Please output exactly the lines of the material from the first through the line containing "(.8, .8, .82), .1, 1), ck)", and nothing more.

^^^^

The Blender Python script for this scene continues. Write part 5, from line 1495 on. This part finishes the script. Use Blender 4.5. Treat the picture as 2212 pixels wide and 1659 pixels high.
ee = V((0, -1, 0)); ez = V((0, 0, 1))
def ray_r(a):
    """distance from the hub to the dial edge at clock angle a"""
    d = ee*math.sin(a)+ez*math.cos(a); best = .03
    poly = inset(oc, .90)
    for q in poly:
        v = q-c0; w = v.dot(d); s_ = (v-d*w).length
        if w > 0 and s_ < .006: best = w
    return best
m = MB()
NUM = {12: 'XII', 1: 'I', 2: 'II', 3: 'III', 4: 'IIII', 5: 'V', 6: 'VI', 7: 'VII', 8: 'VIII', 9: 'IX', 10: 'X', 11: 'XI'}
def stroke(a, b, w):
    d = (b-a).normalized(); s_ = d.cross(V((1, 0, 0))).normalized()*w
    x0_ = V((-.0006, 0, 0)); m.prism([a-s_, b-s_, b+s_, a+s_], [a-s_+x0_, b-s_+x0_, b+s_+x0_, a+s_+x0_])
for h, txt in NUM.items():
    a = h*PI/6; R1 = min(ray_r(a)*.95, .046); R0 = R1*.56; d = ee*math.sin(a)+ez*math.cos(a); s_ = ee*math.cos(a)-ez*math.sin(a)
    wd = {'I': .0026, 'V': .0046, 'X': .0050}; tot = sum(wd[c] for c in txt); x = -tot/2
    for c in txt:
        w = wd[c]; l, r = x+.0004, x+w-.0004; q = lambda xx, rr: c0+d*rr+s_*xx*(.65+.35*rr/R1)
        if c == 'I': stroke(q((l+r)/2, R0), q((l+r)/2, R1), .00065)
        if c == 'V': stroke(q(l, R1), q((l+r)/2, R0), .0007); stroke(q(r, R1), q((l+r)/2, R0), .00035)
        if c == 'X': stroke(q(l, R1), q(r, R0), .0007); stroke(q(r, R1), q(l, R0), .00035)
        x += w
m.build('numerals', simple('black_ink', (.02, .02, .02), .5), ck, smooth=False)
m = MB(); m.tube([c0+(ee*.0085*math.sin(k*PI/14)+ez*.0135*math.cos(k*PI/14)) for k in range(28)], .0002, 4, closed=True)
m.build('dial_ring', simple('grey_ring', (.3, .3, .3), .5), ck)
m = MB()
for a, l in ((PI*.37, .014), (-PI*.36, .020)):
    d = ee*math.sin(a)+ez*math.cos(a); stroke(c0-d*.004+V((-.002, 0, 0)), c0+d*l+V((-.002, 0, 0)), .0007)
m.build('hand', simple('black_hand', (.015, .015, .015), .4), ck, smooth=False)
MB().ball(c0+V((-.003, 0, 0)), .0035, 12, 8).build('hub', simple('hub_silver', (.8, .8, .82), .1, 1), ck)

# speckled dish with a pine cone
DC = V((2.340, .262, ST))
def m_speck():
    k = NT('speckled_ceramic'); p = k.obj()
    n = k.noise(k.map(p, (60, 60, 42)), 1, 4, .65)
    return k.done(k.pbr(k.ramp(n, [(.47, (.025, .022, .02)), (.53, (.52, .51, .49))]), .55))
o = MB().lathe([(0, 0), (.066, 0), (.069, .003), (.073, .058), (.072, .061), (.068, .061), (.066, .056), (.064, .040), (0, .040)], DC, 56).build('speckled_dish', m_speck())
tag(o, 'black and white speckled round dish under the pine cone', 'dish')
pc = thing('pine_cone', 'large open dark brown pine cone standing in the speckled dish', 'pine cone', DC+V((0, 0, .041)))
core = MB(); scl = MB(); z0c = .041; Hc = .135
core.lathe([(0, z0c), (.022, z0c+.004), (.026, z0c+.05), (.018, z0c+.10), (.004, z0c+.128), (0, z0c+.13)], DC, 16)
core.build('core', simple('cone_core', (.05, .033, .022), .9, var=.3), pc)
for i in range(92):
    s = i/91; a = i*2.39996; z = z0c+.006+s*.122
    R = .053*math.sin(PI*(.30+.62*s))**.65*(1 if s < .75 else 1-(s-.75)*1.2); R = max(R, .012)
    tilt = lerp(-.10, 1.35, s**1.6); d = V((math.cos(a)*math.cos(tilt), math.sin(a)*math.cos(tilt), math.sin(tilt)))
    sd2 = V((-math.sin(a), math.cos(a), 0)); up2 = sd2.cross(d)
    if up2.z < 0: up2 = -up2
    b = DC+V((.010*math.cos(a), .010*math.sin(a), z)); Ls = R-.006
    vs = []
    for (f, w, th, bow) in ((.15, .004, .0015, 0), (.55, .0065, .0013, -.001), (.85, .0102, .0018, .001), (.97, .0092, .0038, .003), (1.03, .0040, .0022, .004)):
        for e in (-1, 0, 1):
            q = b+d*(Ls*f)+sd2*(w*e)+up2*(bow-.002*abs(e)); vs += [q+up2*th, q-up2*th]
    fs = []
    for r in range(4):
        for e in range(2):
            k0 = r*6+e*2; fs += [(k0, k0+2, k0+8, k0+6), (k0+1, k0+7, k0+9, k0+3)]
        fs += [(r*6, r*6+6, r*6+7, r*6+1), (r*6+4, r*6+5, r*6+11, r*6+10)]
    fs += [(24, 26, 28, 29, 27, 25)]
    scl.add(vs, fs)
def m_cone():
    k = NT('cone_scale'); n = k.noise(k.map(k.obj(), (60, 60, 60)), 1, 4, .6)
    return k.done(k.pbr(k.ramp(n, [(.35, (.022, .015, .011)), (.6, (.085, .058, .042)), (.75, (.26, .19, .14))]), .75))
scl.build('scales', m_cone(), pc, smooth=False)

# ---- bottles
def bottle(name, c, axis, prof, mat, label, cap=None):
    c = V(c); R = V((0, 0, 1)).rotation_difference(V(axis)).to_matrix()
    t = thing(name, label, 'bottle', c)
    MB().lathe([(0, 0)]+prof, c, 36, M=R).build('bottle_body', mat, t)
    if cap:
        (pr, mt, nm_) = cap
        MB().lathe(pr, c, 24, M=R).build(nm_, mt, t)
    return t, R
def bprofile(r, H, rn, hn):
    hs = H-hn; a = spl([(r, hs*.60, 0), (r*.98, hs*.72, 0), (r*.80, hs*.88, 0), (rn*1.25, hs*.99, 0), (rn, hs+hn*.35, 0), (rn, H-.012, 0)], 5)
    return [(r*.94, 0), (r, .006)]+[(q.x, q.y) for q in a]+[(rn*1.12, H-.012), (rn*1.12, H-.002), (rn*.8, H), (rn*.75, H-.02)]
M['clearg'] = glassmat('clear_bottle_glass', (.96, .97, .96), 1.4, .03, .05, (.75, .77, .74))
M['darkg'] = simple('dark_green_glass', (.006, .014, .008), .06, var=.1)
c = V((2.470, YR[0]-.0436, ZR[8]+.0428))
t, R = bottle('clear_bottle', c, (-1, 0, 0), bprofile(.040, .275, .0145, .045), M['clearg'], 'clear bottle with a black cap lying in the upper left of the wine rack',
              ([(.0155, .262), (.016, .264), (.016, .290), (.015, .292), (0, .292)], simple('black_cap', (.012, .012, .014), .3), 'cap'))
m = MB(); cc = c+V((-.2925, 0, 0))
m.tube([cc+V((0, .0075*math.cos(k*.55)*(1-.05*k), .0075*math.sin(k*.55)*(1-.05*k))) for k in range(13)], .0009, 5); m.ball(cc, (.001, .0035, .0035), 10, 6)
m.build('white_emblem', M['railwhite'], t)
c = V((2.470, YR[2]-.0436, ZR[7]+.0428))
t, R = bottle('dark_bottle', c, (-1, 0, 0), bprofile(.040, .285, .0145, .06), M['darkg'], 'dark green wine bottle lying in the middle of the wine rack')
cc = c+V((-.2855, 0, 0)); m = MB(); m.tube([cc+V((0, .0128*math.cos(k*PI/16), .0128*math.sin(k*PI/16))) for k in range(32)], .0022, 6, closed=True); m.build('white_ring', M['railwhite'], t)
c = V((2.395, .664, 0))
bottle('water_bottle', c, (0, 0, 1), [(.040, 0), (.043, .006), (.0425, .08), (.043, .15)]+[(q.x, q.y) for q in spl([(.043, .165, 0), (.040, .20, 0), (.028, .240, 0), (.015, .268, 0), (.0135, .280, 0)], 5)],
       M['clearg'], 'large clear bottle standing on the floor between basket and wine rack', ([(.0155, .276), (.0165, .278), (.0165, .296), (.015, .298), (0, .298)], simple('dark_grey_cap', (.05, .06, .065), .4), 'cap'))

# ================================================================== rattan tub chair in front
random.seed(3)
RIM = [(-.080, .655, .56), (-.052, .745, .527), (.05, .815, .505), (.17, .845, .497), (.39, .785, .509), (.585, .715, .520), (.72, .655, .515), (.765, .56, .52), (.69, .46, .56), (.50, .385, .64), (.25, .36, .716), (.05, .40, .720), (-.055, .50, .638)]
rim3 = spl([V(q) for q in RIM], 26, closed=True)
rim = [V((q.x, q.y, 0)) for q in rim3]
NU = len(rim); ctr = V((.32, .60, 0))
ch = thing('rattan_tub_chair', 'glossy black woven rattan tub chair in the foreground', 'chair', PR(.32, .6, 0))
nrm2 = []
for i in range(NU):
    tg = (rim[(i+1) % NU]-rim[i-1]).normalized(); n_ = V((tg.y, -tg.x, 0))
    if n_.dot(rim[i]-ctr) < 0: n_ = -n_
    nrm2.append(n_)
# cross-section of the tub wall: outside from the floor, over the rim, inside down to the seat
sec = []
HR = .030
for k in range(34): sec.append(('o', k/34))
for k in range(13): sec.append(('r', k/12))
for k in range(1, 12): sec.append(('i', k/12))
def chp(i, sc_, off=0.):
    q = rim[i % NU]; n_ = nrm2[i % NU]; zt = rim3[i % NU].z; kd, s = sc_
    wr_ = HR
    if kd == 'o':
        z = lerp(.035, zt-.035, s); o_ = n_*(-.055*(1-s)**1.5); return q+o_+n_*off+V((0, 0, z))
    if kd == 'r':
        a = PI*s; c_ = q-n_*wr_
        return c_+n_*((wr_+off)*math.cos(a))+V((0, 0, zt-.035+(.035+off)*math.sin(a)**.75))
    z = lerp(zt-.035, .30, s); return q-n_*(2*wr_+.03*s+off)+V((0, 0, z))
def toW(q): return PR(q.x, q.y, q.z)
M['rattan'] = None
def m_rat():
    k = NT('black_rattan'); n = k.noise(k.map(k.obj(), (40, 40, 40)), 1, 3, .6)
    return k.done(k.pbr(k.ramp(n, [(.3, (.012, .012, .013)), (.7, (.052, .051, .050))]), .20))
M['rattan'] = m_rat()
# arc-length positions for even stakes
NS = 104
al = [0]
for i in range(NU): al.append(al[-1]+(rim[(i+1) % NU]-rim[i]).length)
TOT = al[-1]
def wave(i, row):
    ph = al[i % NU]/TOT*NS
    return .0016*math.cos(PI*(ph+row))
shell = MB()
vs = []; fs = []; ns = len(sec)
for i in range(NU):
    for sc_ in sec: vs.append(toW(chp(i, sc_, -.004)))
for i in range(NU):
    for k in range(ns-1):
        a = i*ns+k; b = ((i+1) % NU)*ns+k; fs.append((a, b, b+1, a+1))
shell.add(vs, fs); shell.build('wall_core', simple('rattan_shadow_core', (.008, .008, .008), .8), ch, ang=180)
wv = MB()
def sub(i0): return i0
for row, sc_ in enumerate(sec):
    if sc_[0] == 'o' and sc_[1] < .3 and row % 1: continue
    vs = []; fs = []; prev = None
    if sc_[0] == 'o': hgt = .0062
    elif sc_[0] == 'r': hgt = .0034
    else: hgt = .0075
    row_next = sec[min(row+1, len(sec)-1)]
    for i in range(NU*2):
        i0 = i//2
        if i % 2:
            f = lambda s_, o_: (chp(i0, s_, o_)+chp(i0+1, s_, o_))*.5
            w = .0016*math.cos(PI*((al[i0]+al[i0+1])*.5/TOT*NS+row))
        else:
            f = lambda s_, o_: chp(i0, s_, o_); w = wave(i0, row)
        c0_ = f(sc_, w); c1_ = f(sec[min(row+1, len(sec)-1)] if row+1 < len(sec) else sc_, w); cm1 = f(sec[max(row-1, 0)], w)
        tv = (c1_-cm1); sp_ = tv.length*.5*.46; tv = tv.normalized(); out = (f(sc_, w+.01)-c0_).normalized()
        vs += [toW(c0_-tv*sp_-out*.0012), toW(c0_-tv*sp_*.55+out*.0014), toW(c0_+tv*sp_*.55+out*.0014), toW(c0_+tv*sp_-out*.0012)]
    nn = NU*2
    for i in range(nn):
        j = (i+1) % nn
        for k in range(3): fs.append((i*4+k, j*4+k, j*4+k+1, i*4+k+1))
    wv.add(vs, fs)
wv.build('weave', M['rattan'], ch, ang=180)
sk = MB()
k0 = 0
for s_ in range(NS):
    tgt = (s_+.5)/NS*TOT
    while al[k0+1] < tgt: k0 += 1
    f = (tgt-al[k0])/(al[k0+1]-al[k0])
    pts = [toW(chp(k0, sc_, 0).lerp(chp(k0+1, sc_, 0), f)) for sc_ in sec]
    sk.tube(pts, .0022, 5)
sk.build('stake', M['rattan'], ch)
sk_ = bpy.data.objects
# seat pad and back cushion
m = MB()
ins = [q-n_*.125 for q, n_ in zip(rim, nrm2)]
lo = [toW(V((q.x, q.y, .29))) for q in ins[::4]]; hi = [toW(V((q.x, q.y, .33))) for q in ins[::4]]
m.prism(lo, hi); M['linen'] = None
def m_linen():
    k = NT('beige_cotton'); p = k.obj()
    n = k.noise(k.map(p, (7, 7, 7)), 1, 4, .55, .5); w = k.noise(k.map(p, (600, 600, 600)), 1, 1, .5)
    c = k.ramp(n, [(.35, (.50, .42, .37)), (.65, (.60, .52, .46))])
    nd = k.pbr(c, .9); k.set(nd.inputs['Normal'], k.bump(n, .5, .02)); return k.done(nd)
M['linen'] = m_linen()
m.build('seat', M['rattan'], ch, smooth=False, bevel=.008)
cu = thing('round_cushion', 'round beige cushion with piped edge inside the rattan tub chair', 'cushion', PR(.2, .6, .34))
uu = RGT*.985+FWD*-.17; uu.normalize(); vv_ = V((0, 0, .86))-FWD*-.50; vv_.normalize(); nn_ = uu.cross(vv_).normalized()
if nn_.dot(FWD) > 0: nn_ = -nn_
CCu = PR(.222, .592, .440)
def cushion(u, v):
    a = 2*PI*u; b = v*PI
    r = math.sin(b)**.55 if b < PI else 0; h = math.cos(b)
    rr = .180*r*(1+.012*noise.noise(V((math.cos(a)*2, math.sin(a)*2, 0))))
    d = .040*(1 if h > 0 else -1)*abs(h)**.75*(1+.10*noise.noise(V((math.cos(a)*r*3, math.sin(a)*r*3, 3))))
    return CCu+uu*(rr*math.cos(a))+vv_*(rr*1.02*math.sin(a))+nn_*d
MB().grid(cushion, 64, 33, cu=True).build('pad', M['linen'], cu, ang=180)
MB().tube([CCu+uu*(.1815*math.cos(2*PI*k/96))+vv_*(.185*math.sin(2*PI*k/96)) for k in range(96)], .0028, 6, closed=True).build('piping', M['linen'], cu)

^^^^

**Answer to this problem**
The Blender Python script for this scene continues. Write part 5, from line 1495 on. This part finishes the script. Use Blender 4.5. Treat the picture as 2212 pixels wide and 1659 pixels high.
ee = V((0, -1, 0)); ez = V((0, 0, 1))
def ray_r(a):
    """distance from the hub to the dial edge at clock angle a"""
    d = ee*math.sin(a)+ez*math.cos(a); best = .03
    poly = inset(oc, .90)
    for q in poly:
        v = q-c0; w = v.dot(d); s_ = (v-d*w).length
        if w > 0 and s_ < .006: best = w
    return best
m = MB()
NUM = {12: 'XII', 1: 'I', 2: 'II', 3: 'III', 4: 'IIII', 5: 'V', 6: 'VI', 7: 'VII', 8: 'VIII', 9: 'IX', 10: 'X', 11: 'XI'}
def stroke(a, b, w):
    d = (b-a).normalized(); s_ = d.cross(V((1, 0, 0))).normalized()*w
    x0_ = V((-.0006, 0, 0)); m.prism([a-s_, b-s_, b+s_, a+s_], [a-s_+x0_, b-s_+x0_, b+s_+x0_, a+s_+x0_])
for h, txt in NUM.items():
    a = h*PI/6; R1 = min(ray_r(a)*.95, .046); R0 = R1*.56; d = ee*math.sin(a)+ez*math.cos(a); s_ = ee*math.cos(a)-ez*math.sin(a)
    wd = {'I': .0026, 'V': .0046, 'X': .0050}; tot = sum(wd[c] for c in txt); x = -tot/2
    for c in txt:
        w = wd[c]; l, r = x+.0004, x+w-.0004; q = lambda xx, rr: c0+d*rr+s_*xx*(.65+.35*rr/R1)
        if c == 'I': stroke(q((l+r)/2, R0), q((l+r)/2, R1), .00065)
        if c == 'V': stroke(q(l, R1), q((l+r)/2, R0), .0007); stroke(q(r, R1), q((l+r)/2, R0), .00035)
        if c == 'X': stroke(q(l, R1), q(r, R0), .0007); stroke(q(r, R1), q(l, R0), .00035)
        x += w
m.build('numerals', simple('black_ink', (.02, .02, .02), .5), ck, smooth=False)
m = MB(); m.tube([c0+(ee*.0085*math.sin(k*PI/14)+ez*.0135*math.cos(k*PI/14)) for k in range(28)], .0002, 4, closed=True)
m.build('dial_ring', simple('grey_ring', (.3, .3, .3), .5), ck)
m = MB()
for a, l in ((PI*.37, .014), (-PI*.36, .020)):
    d = ee*math.sin(a)+ez*math.cos(a); stroke(c0-d*.004+V((-.002, 0, 0)), c0+d*l+V((-.002, 0, 0)), .0007)
m.build('hand', simple('black_hand', (.015, .015, .015), .4), ck, smooth=False)
MB().ball(c0+V((-.003, 0, 0)), .0035, 12, 8).build('hub', simple('hub_silver', (.8, .8, .82), .1, 1), ck)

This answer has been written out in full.